Reyne Telles, executive director for Tarrant County Democratic Party, says he is worried that the decision will make it harder to stop unfair voting rules that will hurt minority voters.
“I think the Republicans are taking advantage of their position in power at this moment to make unfair maps,” Telles told the Star-Telegram. “The weapon and the target is Black and Latino communities, and I’m worried about the fact they may continue to take that avenue.”
Tarrant County Commissioner Matt Krause, a Republican said on X that the ruling is consequential for the future, “… SCOTUS got this decision 100% correct,” he said on X, formerly known as Twitter.
U.S. Sen. Ted Cruz was interviewed on FOX News and said the Supreme Court decision was correct.
“We should be colorblind,” Cruz said, referring to the government’s use of race in gerrymandering. “We should not discriminate in favor of or against any race.”
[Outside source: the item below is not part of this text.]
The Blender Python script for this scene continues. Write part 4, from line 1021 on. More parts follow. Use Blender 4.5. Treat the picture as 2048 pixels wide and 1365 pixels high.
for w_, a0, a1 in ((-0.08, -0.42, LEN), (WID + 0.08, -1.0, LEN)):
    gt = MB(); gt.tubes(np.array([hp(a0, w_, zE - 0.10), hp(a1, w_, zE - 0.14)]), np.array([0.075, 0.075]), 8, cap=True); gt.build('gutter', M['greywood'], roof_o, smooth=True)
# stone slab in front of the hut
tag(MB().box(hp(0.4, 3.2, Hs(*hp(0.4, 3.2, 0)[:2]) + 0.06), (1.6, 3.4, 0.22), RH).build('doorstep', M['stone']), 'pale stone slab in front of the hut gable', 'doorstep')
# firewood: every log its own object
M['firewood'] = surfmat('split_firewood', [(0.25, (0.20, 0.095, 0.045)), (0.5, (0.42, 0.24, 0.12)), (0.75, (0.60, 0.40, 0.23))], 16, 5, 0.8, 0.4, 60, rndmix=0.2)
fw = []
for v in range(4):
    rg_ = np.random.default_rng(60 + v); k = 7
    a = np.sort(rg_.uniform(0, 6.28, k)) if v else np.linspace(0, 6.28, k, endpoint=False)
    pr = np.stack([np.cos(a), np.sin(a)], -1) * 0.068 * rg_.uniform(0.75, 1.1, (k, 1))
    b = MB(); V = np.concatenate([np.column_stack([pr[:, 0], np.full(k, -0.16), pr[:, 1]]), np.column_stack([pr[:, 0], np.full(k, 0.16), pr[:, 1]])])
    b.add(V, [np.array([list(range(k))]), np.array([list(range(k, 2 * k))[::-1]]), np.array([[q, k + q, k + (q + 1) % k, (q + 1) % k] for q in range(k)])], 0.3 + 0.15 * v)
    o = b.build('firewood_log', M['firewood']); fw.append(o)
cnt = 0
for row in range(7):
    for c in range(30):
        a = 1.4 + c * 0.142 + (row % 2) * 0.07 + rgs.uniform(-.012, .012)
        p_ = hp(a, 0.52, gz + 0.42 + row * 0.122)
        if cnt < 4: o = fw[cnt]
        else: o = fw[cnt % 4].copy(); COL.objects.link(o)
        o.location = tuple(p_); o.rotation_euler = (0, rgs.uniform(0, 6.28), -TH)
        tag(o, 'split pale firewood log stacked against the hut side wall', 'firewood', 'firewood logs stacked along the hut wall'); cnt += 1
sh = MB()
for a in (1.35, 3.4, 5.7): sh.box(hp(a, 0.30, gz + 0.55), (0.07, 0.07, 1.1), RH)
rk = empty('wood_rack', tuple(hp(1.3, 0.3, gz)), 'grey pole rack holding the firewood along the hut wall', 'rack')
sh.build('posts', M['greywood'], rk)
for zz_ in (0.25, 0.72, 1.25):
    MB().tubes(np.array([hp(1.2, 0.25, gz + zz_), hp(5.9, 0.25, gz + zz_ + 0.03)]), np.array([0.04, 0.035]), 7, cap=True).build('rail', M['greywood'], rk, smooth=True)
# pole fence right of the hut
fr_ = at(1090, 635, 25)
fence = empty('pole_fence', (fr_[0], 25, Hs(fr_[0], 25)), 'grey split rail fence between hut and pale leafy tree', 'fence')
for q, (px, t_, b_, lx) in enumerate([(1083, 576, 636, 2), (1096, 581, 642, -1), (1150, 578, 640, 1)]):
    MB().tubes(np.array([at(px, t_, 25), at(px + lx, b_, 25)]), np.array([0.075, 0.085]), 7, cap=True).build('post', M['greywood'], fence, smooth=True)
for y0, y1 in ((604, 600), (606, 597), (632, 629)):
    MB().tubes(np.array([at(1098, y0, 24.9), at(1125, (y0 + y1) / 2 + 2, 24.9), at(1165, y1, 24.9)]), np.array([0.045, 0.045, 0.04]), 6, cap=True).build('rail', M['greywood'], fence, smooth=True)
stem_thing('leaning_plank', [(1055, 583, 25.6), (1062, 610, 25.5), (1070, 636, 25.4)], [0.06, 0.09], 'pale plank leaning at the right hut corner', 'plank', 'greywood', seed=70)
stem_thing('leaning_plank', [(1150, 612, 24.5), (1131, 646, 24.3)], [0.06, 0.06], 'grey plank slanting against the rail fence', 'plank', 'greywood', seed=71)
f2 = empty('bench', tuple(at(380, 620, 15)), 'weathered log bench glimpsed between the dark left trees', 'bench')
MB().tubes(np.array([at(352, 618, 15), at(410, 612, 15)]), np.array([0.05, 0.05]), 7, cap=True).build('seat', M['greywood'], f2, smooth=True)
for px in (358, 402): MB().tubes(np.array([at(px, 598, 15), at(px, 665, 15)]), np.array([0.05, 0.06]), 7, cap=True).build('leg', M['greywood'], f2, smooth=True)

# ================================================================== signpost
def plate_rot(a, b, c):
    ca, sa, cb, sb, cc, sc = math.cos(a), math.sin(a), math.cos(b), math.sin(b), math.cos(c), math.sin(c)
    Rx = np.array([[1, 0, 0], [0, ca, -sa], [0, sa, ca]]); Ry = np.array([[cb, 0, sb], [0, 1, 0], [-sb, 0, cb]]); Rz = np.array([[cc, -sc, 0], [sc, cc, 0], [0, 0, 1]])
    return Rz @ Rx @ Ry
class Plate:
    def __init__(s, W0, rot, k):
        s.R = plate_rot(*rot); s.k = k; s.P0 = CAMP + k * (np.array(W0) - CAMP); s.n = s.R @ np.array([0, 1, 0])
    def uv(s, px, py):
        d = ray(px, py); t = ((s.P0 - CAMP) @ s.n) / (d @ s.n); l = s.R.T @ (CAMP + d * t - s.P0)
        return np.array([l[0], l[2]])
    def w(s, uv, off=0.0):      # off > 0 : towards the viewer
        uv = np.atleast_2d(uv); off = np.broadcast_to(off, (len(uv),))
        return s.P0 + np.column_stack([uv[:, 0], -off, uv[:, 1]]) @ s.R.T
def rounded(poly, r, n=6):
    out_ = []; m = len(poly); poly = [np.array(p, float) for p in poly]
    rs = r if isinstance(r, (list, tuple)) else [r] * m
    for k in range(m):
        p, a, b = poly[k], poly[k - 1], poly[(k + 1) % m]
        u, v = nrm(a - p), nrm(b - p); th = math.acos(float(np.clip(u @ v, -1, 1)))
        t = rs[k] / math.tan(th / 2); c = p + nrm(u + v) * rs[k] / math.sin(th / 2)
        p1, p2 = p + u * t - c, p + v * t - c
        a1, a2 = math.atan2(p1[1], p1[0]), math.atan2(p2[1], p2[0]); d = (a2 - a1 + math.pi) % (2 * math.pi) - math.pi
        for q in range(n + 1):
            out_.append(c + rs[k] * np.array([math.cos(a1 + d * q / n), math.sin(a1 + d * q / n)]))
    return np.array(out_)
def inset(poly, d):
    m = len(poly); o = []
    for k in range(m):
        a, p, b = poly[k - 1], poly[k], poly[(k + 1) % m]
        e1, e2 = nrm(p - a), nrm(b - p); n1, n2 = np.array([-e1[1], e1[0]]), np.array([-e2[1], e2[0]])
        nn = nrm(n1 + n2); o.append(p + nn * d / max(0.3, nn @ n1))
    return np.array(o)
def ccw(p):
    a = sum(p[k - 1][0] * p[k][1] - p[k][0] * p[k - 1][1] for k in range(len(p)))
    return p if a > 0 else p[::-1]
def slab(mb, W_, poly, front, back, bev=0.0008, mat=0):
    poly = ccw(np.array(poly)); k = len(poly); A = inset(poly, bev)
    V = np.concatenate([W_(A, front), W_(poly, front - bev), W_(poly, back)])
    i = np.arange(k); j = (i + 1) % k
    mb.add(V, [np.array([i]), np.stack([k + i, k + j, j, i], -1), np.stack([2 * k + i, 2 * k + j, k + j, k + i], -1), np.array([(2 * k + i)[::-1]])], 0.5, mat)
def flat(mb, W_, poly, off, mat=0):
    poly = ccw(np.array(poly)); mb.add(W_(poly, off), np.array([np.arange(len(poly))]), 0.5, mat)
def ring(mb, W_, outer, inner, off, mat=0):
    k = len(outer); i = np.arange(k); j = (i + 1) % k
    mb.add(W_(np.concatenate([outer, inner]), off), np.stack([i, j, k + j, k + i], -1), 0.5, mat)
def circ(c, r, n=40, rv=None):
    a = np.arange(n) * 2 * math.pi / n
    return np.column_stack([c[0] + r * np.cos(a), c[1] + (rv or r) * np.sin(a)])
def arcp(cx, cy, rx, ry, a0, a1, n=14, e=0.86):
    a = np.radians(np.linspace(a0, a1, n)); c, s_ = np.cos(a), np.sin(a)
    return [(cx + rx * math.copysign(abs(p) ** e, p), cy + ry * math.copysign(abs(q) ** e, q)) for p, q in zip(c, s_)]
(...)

The Tarrant County GOP did not respond to a request for comment.
Sarah Chen, a senior supervising attorney with the Texas Civil Rights Project, says the ruling will result in fewer elected officials of color, with no way to protect minority voting power in Texas and across the country.
For Chen, the Supreme Court’s goal is to make a color-blind Constitution that doesn’t address systemic racism, which is not what the 13th, 14th, and 15th Amendments are about. She says the bigger picture is that, without the Voting Rights Act, there needs to be a new, fair democracy to protect civil rights.
“I think we are seeing it be rolled back in terms of rights for women, rights for immigrants, rights for LGBTQ people. All of them are civil rights issues that will be rolled back if we do not live in a representative multiracial democracy,” Chen said. “And we will not have that post-Callais unless we fight for something to replace the Voting Rights Act.”
Eleanor Dearman contributed to this story.